Phases of the Moonstone

I think it’s no accident that in Wilkie Collins’ The Moonstone, there’s more than a suggestion of lunacy. Characters go mad with love or opium, or cultivate obsessions ranging from roses to evangelical tracts and Robinson Crusoe. And not all of them can offer the stone’s curse as an excuse.

Many readers have commented on the number of ‘firsts’ that the Moonstone represents for a mystery novel. I’ll offer a couple more that I didn’t see mentioned: first story in which a great detective initially fails to solve the case, then gets another shot and makes it count; and first story to use a device that’s brilliant in context, but can never be used again because it’s so unlikely and would immediately make any reader think, ‘The author is just copying The Moonstone.’

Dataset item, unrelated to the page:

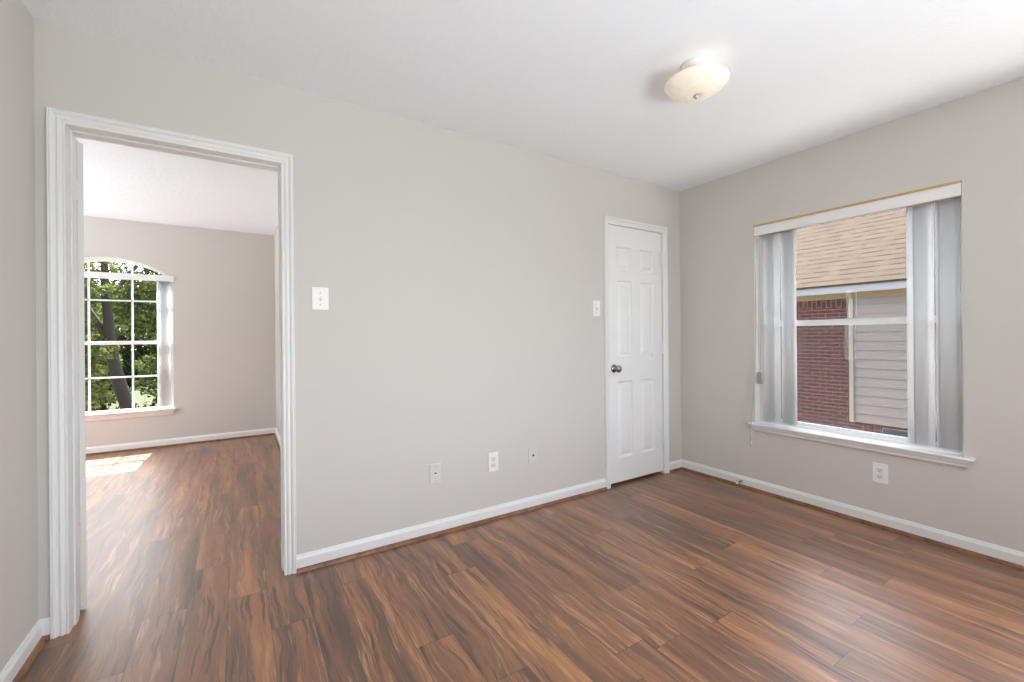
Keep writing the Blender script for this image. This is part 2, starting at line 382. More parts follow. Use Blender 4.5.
# far wall with an arched opening
AX, AHW, ASP, APK, AZ0 = -1.150, 0.530, 1.865, 2.035, 0.40
AR = (AHW**2+(APK-ASP)**2)/(2*(APK-ASP)); ACZ = APK-AR
def arc(hw, rad, n=24, cx=AX):
    t = math.asin(min(1, hw/rad)); return [(cx+rad*math.sin(s), ACZ+rad*math.cos(s)) for s in np.linspace(-t, t, n+1)]
def far_wall():
    bm = bmesh.new(); pts = arc(AHW, AR)
    box(bm, XFL-0.1, AX-AHW, YF, YF+TW, 0, H); box(bm, AX+AHW, XFR+0.2, YF, YF+TW, 0, H); box(bm, AX-AHW, AX+AHW, YF, YF+TW, 0, AZ0)
    for (xa, za), (xb, zb) in zip(pts, pts[1:]):
        v = [bm.verts.new(c) for c in ((xa,YF,za),(xb,YF,zb),(xb,YF,H),(xa,YF,H),(xa,YF+TW,za),(xb,YF+TW,zb),(xb,YF+TW,H),(xa,YF+TW,H))]
        for f in ((0,1,2,3),(5,4,7,6),(4,5,1,0),(3,2,6,7)): bm.faces.new([v[i] for i in f])
    return bm
struct('wall_far', far_wall(), 'wall_paint', 'greige far-room wall around the arched window', 'wall')
struct('wall_far_right', B((XFR, XFR+TW, TW, YF, 0, H)), 'wall_paint', 'greige side wall of the far room behind the doorway edge', 'wall')
struct('wall_far_left', B((XFL-TW, XFL, TW-0.2, LY0, 0, H), (XFL-TW, XFL, LY1, YF+0.1, 0, H), (XFL-TW, XFL, LY0, LY1, 0, BZ0), (XFL-TW, XFL, LY0, LY1, BZ1, H)), 'wall_paint', 'greige side wall of the far room out of view on the left', 'wall')

# door casings and jambs
bm = bmesh.new(); casing(bm, DX0, DX1, DZ, 0.0, -1, CAS)
t1 = struct('trim_1', bm, 'trim_white', 'white moulded casing framing the open doorway', 'door casing')
bm = B((DX0-jt, DX0, -0.001, TW+0.001, 0, DZ), (DX1, DX1+jt, -0.001, TW+0.001, 0, DZ), (DX0-jt, DX1+jt, -0.001, TW+0.001, DZ, DZ+jt))
build('jamb', bm, 'trim_white', t1)
bm = B((DX0, DX0+0.007, 0.045, 0.085, 0, DZ), (DX1-0.007, DX1, 0.045, 0.085, 0, DZ), (DX0+0.007, DX1-0.007, 0.045, 0.085, DZ-0.007, DZ))
build('door_stop_strip', bm, 'trim_white', t1, bevel=0.002)
bm = bmesh.new(); casing(bm, DX0-0.035, DX1+0.006, DZ+0.006, TW, 1, CAS)
build('far_side_casing', bm, 'trim_white', t1)
bm = bmesh.new(); casing(bm, CX0, CX1, CZ, 0.0, -1, CAS)
t2 = struct('trim_2', bm, 'trim_white', 'white moulded casing framing the closed closet door', 'door casing')
build('jamb', B((CX0-jt, CX0, -0.001, 0.075, 0, CZ), (CX1, CX1+jt, -0.001, 0.075, 0, CZ), (CX0-jt, CX1+jt, -0.001, 0.075, CZ, CZ+jt)), 'trim_white', t2)

# baseboards with brown shoe moulding
def base(name, path, label):
    bm = bmesh.new(); sweep(bm, path, BASE); b = struct(name, bm, 'trim_white', label, 'baseboard')
    bm = bmesh.new(); sweep(bm, path, SHOE); build('shoe_moulding', bm, 'shoe', b, label='brown quarter-round strip along the floor')
    return b
cw = 0.0525
base('baseboard_middle', [(CX0-cw, 0), (DX1+cw, 0)], 'white baseboard under the outlets between the two doors')
base('baseboard_right', [(XB, YBK), (XB, 0), (CX1+cw, 0)], 'white baseboard under the window turning the corner to the closet door')
base('baseboard_left', [(DX0-cw, 0), (XC, 0), (XC, YBK)], 'white baseboard along the left wall up to the doorway')
base('baseboard_back', [(XC, YBK), (XB, YBK)], 'white baseboard behind the camera')
base('baseboard_far', [(XFR, TW), (XFR, YF), (XFL, YF), (XFL, TW)], 'white baseboard of the far room below the arched window')

# ------------------------------------------------------------------ doors
def panel_door(bm, x0, x1, z0, z1, th, cols_, rows_):
    """leaf in the xz plane, faces at y=0 (front) and y=th, with raised panels on both"""
    xs = sorted({x0, x1, *[c for p in cols_ for c in p]}); zs = sorted({z0, z1, *[c for p in rows_ for c in p]})
    for yy, s in ((0.0, 1), (th, -1)):
        for xa, xb in zip(xs, xs[1:]):
            for za, zb in zip(zs, zs[1:]):
                if (xa, xb) in cols_ and (za, zb) in rows_:
                    rings = []
                    for ins, dep in ((0, 0), (0.003, 0.005), (0.009, 0.015), (0.022, 0.016), (0.025, 0.013), (0.044, 0.003)):
                        rings.append([bm.verts.new(c) for c in ((xa+ins, yy+s*dep, za+ins), (xb-ins, yy+s*dep, za+ins), (xb-ins, yy+s*dep, zb-ins), (xa+ins, yy+s*dep, zb-ins))])
                    for A, C in zip(rings, rings[1:]):
                        for k in range(4): bm.faces.new((A[k], A[(k+1) % 4], C[(k+1) % 4], C[k]))
                    bm.faces.new(rings[-1])
                else:
                    bm.faces.new([bm.verts.new(c) for c in ((xa, yy, za), (xb, yy, za), (xb, yy, zb), (xa, yy, zb))])
    for xa in (x0, x1): bm.faces.new([bm.verts.new(c) for c in ((xa, 0, z0), (xa, th, z0), (xa, th, z1), (xa, 0, z1))])
    for za in (z0, z1): bm.faces.new([bm.verts.new(c) for c in ((x0, 0, za), (x1, 0, za), (x1, th, za), (x0, th, za))])
ROWS = [(0.212, 0.815), (1.000, 1.608), (1.688, 1.878)]
d1 = empty('door_1', (CX1, 0.0, 0.0), 'closed white six-panel closet door with chrome knob', 'door', kind='structure')
bm = bmesh.new(); panel_door(bm, CX0+0.003, CX1-0.003, 0.024, CZ-0.004, 0.035, [(2.510, 2.680), (2.772, 2.942)], ROWS)
bmesh.ops.translate(bm, verts=bm.verts, vec=(0, 0.003, 0)); build('leaf', bm, 'door_white', d1)
kx, kz = 2.472, 0.918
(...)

The journey, with its multiple narrators, is varied and satisfying. The nineteenth-century pacing means that it takes longer than you might have expected, and you wind up lingering in a few country lanes or village pubs while you wait for fresh horses, but that’s far from a bad thing. And then, of course, there’s the happy ending. Characters you like are rewarded (or possibly go to their graves still concealing terrible secrets that have ruined their lives, but hey, it’s Victorian times, so you have to expect a bit of that). Best of all, the Moonstone is returned to where it should have been centuries ago: the temple of the moon god, whose devotees include, whether they know it or not, most of the characters in this book.